The City was disappointed by the results — a gloomy “goodbye” from Sam Laidlaw, Centrica’s long-standing chief executive, who departs in January — and sent the shares down by 3p, or 1 per cent, to 295.8p.

The Big Six energy giant had already struck a profits warning in May, as it took in the impact of a particularly cold spell in the US, where Centrica runs the Direct Energy brand, and the mild UK weather at the start of the year.

“We’ve seen consistently warmer weather through the autumn than we would expect normally. By some measures it’s the warmest on record,” said Centrica’s acting chief finance officer, Jeff Bell. “Second, there was the problem with the nuclear spines.”

Bell promised that reactor cracks at EDF’s Heysham 1 and Hartlepool nuclear plants, in which Centrica has a 20 per cent stake, were being resolved and that they would be up and running by the end of the year.

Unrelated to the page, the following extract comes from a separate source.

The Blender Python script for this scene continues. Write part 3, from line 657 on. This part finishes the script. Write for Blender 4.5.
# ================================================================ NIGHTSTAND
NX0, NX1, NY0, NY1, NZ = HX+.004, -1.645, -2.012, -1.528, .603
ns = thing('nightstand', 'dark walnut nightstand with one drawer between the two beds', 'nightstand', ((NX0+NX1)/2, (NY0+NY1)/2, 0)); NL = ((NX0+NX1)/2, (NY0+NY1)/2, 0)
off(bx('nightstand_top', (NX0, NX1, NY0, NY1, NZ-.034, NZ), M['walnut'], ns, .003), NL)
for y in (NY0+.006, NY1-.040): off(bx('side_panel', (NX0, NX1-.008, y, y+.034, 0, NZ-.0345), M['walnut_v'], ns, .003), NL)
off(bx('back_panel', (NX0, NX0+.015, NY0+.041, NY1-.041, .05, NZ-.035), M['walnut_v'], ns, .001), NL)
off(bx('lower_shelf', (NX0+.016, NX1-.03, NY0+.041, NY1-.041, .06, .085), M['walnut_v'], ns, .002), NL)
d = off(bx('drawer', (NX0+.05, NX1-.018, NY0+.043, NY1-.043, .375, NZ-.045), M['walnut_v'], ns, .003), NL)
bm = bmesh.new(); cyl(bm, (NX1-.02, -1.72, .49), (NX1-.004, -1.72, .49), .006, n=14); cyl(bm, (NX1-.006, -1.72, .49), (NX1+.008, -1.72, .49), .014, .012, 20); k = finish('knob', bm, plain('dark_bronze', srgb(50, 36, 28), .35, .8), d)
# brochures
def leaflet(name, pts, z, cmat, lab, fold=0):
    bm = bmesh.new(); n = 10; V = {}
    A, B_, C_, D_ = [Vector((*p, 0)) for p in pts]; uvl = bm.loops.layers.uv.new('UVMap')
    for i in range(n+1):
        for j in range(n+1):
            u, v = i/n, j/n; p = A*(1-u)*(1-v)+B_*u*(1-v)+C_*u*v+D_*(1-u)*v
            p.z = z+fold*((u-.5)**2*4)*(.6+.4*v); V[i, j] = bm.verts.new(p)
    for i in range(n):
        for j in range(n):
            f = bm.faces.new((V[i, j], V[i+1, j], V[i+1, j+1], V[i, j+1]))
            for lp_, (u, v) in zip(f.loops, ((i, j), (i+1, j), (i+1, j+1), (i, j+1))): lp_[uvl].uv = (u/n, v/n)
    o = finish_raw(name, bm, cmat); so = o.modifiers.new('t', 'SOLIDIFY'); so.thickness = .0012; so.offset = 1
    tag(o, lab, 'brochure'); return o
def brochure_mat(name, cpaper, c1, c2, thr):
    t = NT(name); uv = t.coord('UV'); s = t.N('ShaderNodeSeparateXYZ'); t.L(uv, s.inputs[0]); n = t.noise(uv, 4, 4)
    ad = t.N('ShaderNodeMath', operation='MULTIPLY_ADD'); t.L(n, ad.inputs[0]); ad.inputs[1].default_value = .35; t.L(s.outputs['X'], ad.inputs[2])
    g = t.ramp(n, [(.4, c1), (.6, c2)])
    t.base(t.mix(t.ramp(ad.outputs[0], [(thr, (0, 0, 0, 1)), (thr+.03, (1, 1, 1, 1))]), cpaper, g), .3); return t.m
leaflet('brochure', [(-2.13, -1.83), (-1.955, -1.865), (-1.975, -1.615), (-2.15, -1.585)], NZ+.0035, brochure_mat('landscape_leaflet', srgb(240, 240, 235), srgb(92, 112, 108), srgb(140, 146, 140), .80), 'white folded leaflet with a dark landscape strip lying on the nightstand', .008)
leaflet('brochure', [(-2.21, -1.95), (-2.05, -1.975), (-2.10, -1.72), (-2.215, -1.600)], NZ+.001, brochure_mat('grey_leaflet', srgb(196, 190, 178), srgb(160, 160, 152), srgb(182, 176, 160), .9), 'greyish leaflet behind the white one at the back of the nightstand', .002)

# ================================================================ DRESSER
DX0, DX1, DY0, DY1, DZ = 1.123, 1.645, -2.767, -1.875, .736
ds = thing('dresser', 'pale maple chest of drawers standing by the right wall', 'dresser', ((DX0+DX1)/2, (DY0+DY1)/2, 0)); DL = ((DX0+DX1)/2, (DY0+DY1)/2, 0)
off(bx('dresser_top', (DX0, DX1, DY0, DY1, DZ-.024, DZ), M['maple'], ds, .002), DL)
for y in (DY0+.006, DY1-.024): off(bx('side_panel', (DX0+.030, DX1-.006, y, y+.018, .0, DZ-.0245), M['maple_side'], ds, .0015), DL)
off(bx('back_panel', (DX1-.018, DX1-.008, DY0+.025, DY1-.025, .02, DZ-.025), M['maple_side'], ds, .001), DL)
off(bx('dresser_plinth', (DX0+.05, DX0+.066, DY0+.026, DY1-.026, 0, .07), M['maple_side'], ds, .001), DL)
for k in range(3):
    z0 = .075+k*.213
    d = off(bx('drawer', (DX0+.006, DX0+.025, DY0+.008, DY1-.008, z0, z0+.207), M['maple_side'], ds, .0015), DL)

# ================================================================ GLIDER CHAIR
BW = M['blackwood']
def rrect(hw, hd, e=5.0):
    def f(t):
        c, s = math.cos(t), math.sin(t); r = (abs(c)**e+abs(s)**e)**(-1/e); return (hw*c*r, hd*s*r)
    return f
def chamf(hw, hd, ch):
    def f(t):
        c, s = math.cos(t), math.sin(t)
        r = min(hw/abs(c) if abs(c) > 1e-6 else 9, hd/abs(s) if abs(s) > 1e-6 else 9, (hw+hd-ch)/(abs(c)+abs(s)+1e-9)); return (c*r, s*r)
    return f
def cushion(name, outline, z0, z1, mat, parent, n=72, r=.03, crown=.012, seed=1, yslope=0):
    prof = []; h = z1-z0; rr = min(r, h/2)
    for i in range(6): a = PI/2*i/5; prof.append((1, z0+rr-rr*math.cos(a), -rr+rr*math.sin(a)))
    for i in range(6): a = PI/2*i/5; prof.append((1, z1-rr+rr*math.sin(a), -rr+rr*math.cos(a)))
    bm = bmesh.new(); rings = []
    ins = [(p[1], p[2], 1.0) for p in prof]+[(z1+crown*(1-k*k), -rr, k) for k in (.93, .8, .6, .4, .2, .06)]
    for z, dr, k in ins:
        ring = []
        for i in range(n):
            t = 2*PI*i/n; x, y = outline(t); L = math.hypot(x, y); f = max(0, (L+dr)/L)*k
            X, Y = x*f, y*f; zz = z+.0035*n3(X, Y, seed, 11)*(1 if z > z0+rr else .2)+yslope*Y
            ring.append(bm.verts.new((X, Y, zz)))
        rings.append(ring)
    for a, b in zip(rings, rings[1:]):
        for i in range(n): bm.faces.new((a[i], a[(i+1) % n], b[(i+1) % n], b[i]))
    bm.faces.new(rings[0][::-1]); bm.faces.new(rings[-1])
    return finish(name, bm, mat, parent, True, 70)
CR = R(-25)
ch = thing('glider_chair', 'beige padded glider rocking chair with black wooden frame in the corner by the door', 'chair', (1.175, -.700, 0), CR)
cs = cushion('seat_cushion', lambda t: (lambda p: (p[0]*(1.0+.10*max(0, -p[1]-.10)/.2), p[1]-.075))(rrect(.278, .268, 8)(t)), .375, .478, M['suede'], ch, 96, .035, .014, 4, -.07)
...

Centrica also admitted to “challenges” at its British Gas Services business, which mostly repairs boilers.

But Bell claimed the FTSE 100 giant is starting to reverse its decline in new customers, after offering households a cheaper deal under its white-label arrangement with Sainsbury’s Energy.

It is a controversial offer as British Gas customers are alerted to the fact that they could get the same gas and electricity for less if they opted for the Sainsbury’s branding.

Overall, Centrica said its average dual-fuel bills will be £100 lower this year than last, as the milder weather reduced average gas consumption by 21 per cent in the first 10 months of 2014 and electricity by 7 per cent.